Paprec a tenu des paris d’investissements très importants et continue de créer de l’emploi. À court terme, le premier enjeu est de ne pas se tromper pour nos grands projets et de recruter suffisamment. Trouver du personnel formé et qualifié, ce n’est pas toujours simple. Nos métiers sont très techniques. Sur nos 12500 salarié·es, 25 % sont des cadres et agents de maîtrise. Nous avons aussi énormément d’informaticiens, d’hydrauliciens, de mécaniciens… L’enjeu de la formation est très présent. Sur l’ensemble de mes salarié·es, je n’ai que 8 % d’emplois dits non qualifiés, et donc 92 % d’emplois dits qualifiés.
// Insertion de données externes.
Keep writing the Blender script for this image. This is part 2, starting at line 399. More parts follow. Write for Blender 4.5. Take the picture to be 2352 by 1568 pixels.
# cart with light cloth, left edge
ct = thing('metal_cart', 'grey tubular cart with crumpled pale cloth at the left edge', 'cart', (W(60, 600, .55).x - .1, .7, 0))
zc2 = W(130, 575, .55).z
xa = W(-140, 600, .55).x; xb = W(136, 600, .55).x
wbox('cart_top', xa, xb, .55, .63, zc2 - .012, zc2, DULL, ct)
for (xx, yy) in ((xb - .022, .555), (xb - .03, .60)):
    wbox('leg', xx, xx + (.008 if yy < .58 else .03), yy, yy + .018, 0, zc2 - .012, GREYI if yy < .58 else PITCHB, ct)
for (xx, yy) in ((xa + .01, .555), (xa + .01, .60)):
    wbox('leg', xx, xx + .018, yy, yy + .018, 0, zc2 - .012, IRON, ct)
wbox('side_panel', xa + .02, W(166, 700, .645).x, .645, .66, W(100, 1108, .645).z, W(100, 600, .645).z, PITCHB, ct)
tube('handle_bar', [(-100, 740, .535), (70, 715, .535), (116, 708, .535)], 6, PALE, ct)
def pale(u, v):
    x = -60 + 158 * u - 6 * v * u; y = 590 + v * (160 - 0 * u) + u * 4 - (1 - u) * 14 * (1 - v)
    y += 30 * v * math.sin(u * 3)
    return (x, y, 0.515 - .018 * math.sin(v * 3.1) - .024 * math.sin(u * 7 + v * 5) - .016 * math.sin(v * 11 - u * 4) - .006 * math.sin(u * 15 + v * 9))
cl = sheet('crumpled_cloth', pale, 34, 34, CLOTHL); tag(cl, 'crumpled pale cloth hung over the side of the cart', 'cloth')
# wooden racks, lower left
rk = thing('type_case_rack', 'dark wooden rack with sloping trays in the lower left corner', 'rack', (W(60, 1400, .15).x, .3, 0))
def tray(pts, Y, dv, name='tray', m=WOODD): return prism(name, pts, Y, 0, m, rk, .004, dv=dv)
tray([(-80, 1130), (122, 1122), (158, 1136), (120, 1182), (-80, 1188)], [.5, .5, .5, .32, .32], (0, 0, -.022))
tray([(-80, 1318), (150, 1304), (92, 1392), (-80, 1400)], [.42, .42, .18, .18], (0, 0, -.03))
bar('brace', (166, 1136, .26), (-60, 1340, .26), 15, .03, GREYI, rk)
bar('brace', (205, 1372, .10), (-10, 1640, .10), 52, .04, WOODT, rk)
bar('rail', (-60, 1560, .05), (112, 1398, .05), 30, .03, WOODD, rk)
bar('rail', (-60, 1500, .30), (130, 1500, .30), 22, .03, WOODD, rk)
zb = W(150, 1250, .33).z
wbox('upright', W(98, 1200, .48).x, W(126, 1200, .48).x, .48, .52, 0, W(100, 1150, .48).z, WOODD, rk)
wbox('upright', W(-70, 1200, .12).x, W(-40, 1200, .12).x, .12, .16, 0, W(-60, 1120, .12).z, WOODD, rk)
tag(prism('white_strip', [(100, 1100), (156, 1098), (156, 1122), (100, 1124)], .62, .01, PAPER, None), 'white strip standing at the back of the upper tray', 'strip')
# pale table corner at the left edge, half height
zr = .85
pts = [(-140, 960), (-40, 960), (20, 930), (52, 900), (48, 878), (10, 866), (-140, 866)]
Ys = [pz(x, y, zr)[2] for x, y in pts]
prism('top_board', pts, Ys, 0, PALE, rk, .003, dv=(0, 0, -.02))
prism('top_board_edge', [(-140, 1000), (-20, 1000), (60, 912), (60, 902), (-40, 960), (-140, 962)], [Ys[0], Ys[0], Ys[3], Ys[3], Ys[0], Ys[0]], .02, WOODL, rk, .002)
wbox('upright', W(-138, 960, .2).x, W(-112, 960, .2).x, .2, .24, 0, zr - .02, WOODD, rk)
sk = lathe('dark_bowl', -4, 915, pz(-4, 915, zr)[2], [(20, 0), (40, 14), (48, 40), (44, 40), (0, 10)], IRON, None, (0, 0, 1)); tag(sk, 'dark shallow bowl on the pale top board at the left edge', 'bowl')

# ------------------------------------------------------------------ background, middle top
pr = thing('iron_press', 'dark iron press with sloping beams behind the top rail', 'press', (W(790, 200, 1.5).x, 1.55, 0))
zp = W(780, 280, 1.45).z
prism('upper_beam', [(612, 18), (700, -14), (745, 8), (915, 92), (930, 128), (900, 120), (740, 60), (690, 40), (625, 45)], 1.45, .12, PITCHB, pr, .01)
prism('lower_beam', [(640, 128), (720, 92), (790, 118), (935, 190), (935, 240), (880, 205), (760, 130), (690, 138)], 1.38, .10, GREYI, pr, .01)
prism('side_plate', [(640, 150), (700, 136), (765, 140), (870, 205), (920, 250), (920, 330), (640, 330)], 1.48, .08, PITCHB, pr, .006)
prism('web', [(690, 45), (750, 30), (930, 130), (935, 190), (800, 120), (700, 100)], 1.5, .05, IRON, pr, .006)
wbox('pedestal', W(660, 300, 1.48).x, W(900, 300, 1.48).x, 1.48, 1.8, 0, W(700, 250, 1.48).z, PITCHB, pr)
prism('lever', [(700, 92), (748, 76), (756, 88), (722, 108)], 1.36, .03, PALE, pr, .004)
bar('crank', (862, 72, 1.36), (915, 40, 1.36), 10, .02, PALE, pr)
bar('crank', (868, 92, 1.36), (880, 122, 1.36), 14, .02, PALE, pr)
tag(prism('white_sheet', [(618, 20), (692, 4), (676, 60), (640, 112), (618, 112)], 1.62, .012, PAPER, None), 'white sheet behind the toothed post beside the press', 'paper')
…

Nous avons aussi été pionniers en matière de green bonds [émissions obligataires que lance une entreprise sur les marchés financiers pour financer un projet à bénéfice environnemental], dont nous avons longtemps été le premier émetteur privé en France. Encore une fois, l’enjeu est aussi de réunir de l’argent et des investisseurs qui s’engagent pour la transition. C’est primordial. C’est pour cela que je souligne le rôle des banques et des investisseurs qui me paraît absolument fondamental. Si je n’ai pas de banquiers ni d’associés pour financer mes projets, je ne peux pas participer à la transition écologique. Et la finance mondiale se montre de plus en plus sensible aux projets verts. J’en reviens au même point : nous mènerons à bien la transition si la prise de conscience est partagée par toutes et tous.